■ EXERCISE OBJECTIVE ■
Beneath this instruction is a block of data; output from it exactly the lines that run from the one containing "Recreate this scene" through the one containing "from mathutils.bvhtree import BVHTree", inclusive.

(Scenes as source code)

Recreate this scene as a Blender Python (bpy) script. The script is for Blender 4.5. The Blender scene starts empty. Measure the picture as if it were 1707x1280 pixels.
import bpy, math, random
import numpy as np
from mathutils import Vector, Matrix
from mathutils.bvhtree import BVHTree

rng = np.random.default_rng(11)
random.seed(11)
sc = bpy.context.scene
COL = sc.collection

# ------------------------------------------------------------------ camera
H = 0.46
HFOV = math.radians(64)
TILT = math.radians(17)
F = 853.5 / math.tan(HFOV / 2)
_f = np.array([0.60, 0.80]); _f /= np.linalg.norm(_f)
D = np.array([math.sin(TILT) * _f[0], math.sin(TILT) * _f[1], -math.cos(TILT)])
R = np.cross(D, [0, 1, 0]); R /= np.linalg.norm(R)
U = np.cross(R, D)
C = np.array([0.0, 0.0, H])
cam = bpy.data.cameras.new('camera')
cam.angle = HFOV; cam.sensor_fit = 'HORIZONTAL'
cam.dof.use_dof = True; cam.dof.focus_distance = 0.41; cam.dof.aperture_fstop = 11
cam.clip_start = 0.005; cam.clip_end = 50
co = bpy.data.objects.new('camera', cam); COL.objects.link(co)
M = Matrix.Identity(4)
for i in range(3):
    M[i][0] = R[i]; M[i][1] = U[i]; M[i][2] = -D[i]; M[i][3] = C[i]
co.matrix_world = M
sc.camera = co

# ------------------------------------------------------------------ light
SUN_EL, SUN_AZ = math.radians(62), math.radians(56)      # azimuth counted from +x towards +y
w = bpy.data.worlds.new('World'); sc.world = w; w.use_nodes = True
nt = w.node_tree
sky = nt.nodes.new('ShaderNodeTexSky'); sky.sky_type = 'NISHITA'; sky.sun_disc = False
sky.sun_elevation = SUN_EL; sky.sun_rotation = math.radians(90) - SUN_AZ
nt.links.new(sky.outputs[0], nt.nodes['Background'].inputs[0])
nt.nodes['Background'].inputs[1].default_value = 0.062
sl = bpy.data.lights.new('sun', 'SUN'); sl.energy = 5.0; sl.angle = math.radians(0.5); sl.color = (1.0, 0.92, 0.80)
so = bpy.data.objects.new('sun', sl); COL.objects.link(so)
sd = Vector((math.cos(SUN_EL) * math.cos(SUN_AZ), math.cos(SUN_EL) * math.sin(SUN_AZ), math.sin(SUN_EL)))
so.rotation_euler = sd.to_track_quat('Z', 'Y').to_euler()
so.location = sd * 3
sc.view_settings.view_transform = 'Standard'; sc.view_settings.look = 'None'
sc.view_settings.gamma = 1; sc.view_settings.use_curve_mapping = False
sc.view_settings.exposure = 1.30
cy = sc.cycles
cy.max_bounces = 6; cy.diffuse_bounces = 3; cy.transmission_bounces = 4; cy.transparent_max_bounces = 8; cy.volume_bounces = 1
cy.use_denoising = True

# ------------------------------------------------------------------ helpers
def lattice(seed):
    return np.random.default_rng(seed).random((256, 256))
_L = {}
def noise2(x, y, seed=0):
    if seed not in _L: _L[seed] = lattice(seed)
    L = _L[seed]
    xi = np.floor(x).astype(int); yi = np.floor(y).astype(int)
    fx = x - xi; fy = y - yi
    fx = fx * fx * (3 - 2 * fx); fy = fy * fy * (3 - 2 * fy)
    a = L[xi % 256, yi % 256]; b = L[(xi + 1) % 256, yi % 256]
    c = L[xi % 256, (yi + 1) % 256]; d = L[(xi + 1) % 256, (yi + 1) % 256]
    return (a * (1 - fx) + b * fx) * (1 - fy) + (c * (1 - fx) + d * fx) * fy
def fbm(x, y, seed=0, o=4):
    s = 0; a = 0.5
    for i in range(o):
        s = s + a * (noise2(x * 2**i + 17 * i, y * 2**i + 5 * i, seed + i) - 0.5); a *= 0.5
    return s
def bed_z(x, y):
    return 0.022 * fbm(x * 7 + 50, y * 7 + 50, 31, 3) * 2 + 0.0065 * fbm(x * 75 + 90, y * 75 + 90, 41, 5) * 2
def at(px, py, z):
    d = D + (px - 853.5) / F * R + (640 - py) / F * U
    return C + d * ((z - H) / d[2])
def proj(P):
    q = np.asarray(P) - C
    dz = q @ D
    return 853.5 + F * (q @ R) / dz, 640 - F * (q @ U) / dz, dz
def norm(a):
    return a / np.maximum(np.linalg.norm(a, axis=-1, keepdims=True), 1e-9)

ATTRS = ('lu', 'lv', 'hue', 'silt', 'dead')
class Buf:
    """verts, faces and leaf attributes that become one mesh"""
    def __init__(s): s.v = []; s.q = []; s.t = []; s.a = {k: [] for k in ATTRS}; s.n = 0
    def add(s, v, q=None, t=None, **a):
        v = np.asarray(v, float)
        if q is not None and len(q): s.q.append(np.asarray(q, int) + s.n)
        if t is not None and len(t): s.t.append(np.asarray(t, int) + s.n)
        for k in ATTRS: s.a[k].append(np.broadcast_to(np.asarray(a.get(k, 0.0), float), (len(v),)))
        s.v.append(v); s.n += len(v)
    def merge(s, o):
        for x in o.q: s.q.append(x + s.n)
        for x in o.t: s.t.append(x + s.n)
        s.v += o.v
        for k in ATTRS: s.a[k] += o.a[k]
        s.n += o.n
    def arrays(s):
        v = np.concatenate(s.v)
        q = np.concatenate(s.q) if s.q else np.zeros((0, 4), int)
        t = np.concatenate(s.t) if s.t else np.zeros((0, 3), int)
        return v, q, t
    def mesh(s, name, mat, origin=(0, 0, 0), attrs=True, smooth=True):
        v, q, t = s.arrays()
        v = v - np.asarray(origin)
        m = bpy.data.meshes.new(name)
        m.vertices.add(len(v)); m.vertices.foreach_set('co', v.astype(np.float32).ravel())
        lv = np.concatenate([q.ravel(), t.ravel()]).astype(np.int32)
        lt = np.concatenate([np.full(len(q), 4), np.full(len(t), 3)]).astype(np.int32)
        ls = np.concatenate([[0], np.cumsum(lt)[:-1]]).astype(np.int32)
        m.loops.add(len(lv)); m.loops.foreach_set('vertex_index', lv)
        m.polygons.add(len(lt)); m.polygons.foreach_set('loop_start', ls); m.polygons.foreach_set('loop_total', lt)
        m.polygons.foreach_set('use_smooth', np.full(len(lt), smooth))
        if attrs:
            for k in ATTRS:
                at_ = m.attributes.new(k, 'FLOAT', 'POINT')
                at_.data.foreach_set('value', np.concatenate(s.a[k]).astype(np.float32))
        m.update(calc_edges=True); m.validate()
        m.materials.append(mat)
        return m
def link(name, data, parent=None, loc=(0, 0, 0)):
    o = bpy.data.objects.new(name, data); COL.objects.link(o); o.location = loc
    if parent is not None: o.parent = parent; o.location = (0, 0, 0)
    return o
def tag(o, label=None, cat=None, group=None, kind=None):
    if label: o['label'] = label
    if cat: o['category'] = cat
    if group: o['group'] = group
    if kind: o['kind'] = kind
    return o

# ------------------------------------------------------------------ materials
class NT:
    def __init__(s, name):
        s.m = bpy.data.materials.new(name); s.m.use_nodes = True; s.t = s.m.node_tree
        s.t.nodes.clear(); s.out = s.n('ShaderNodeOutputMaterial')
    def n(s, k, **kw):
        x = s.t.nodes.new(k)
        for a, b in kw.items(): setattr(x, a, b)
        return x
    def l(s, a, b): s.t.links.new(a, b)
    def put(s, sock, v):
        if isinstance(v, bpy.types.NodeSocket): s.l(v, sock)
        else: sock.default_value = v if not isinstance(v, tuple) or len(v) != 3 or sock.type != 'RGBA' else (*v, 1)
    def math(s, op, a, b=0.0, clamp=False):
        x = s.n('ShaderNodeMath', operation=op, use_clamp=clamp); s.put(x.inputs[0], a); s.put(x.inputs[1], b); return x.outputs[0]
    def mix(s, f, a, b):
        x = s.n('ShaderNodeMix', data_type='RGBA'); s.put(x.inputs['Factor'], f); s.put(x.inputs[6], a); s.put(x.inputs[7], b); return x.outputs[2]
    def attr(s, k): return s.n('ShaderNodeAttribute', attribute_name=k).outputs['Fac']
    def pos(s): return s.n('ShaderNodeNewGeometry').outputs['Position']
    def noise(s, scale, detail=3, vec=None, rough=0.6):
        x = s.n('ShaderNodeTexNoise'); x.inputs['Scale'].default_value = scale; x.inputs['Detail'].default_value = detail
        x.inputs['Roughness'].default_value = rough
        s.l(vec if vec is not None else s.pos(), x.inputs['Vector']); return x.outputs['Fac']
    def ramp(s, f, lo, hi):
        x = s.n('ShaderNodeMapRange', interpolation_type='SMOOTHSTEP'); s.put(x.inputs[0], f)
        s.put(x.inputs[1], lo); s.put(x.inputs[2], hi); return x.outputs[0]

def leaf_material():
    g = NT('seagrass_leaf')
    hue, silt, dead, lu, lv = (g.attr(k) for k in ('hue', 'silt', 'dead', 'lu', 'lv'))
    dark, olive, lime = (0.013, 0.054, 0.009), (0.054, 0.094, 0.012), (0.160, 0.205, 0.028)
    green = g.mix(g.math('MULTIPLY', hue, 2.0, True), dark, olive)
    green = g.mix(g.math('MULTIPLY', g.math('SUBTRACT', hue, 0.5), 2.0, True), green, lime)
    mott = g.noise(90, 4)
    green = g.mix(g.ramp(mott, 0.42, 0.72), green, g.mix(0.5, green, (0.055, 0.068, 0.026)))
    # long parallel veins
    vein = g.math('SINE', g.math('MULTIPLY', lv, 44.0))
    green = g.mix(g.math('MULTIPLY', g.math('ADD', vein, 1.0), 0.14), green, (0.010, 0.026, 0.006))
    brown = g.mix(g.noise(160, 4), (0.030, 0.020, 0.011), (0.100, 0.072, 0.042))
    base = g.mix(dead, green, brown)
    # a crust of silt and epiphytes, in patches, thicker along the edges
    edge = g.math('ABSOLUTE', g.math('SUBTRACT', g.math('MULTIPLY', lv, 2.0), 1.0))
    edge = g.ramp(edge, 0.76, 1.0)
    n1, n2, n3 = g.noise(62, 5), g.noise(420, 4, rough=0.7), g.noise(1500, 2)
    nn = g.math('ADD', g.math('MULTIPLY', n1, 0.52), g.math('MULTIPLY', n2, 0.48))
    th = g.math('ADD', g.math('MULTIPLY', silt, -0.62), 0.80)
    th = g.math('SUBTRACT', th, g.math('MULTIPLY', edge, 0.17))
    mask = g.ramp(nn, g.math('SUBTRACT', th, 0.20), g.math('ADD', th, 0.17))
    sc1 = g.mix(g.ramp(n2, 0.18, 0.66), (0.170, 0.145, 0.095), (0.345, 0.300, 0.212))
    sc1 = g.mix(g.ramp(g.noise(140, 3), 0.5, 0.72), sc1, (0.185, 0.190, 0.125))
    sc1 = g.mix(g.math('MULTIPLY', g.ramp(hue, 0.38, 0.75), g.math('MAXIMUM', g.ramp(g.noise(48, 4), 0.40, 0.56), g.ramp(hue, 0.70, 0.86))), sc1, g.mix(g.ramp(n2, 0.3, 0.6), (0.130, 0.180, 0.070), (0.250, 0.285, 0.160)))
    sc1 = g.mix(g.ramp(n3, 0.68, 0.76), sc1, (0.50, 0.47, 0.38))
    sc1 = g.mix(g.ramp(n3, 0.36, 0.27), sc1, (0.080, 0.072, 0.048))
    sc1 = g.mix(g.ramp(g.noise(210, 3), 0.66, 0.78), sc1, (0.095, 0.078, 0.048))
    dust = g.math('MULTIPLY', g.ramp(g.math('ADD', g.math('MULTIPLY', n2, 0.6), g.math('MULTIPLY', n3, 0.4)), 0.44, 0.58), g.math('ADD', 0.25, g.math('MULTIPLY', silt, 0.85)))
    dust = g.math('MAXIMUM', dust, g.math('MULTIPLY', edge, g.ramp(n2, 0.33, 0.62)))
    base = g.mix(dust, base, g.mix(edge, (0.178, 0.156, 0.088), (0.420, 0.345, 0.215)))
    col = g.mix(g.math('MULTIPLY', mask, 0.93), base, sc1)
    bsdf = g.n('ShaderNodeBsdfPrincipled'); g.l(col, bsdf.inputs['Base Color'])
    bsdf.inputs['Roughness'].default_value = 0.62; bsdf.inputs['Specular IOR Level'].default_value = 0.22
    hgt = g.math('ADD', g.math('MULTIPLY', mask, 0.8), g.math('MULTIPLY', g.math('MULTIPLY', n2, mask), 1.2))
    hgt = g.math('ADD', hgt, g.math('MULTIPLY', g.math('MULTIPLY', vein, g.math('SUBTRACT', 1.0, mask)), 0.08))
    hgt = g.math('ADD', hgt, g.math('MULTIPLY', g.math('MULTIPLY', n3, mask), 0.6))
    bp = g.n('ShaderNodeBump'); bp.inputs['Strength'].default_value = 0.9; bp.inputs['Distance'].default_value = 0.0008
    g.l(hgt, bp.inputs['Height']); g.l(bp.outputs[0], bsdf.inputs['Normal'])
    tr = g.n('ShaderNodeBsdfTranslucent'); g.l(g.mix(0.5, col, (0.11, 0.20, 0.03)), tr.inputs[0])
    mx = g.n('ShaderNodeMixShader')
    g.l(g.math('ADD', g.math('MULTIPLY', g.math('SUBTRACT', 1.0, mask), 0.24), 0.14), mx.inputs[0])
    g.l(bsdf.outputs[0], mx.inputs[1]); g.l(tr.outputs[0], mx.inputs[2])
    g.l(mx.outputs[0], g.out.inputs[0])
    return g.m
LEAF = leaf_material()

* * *

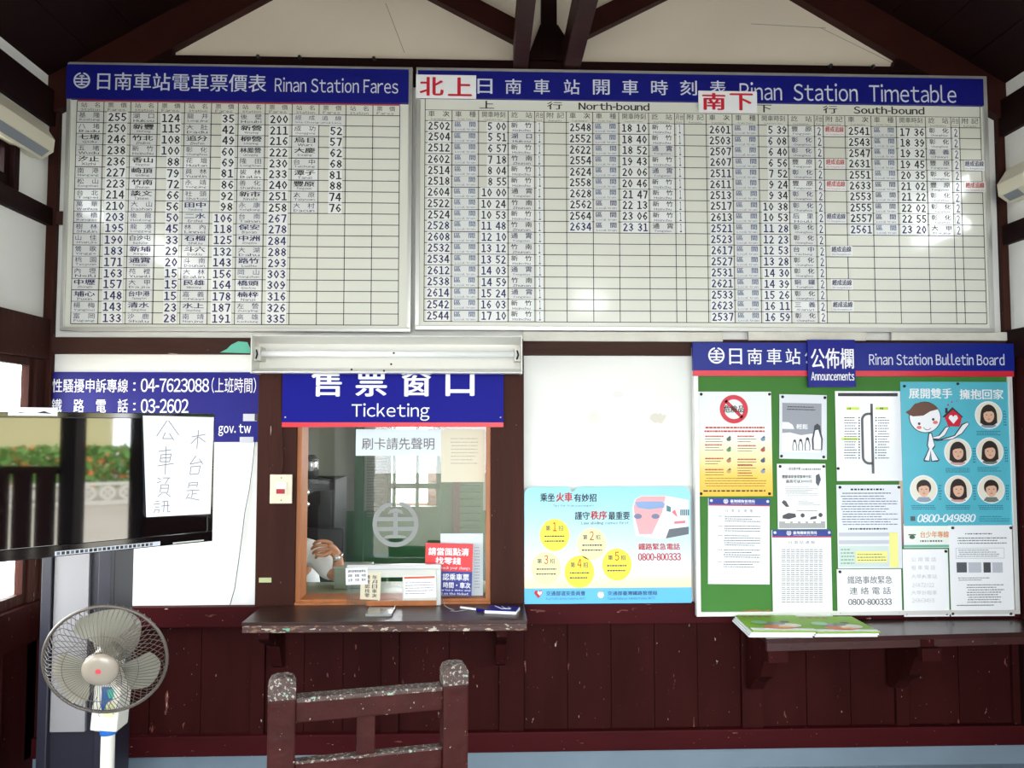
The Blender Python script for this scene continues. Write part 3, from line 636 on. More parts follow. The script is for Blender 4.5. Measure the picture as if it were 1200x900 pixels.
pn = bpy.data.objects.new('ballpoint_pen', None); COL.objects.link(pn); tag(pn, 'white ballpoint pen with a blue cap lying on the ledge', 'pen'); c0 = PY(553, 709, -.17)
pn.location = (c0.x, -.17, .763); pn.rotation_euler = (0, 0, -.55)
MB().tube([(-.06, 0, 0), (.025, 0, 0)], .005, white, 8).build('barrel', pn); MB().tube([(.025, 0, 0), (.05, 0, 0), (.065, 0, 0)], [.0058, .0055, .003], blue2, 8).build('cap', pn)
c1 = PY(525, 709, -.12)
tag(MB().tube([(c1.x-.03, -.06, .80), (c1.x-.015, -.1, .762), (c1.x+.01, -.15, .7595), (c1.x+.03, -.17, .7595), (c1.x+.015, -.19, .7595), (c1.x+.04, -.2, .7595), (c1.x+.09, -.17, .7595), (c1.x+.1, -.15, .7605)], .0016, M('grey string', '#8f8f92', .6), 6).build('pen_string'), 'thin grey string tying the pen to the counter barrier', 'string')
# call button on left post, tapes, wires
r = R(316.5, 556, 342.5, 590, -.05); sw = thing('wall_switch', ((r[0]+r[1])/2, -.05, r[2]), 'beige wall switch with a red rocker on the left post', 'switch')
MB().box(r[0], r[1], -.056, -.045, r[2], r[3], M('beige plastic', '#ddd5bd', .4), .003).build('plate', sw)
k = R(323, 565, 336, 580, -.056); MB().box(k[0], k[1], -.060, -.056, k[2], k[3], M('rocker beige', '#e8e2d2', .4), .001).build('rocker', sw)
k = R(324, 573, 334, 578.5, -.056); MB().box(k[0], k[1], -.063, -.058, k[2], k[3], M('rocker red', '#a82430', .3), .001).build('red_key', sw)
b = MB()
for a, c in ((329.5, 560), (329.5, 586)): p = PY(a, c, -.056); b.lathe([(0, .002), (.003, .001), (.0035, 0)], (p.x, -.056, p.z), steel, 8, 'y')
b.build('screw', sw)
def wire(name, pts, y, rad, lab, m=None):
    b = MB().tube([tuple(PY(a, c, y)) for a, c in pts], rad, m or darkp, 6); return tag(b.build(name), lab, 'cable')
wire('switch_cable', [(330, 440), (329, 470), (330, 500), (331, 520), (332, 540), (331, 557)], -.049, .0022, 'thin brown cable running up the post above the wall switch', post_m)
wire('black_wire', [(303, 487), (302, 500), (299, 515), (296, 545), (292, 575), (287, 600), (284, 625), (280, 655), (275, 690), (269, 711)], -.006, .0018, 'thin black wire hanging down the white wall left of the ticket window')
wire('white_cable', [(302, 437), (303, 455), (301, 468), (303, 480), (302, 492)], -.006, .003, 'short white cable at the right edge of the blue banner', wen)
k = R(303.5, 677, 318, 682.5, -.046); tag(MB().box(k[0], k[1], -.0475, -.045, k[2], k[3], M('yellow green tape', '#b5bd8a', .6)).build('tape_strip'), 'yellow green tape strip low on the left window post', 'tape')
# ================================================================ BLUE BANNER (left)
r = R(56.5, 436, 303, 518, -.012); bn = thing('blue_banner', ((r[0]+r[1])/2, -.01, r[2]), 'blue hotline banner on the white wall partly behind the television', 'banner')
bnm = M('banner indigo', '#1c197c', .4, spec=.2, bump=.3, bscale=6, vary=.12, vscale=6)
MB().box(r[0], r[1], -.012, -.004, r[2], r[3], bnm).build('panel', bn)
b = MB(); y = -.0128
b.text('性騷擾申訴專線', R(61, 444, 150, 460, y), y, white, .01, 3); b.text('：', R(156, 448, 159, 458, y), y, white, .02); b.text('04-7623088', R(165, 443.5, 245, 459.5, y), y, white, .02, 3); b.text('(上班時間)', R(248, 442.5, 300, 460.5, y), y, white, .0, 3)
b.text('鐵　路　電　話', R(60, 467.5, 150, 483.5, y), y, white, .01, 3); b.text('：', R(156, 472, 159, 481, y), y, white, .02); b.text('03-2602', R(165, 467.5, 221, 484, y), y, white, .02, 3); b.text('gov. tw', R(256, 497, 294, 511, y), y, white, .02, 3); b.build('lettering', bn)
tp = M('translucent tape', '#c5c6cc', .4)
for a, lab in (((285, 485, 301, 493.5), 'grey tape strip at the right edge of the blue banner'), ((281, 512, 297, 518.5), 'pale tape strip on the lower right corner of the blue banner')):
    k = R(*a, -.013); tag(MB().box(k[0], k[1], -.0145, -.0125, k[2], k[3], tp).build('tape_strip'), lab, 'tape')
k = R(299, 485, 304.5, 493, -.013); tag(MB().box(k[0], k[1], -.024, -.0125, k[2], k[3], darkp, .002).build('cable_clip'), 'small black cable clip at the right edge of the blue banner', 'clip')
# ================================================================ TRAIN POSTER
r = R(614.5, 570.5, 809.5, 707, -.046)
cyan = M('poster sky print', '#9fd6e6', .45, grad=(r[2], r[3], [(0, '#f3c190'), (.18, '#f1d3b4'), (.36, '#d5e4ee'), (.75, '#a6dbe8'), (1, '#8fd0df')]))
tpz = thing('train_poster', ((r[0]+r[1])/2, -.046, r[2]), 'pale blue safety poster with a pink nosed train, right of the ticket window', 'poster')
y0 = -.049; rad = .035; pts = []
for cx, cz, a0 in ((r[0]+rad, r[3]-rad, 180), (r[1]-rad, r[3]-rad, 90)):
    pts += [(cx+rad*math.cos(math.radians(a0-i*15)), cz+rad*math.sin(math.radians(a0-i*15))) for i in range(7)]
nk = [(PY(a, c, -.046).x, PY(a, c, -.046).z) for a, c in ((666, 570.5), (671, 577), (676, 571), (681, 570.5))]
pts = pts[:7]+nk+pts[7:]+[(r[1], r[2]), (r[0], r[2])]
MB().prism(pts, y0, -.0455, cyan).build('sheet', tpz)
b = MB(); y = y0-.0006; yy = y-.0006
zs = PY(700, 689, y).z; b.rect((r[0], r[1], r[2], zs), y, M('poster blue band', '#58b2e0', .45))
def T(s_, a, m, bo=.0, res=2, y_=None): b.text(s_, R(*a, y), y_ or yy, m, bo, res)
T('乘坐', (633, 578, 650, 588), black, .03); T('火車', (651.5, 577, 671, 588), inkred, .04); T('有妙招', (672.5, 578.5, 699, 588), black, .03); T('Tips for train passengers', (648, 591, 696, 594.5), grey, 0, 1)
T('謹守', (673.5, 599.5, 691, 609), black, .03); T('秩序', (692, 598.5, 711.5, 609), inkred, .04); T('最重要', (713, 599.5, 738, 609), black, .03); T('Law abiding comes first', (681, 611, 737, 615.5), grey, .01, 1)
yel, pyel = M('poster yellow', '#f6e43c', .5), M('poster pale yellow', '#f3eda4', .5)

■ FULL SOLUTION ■
Recreate this scene as a Blender Python (bpy) script. The script is for Blender 4.5. The Blender scene starts empty. Measure the picture as if it were 1707x1280 pixels.
import bpy, math, random
import numpy as np
from mathutils import Vector, Matrix
from mathutils.bvhtree import BVHTree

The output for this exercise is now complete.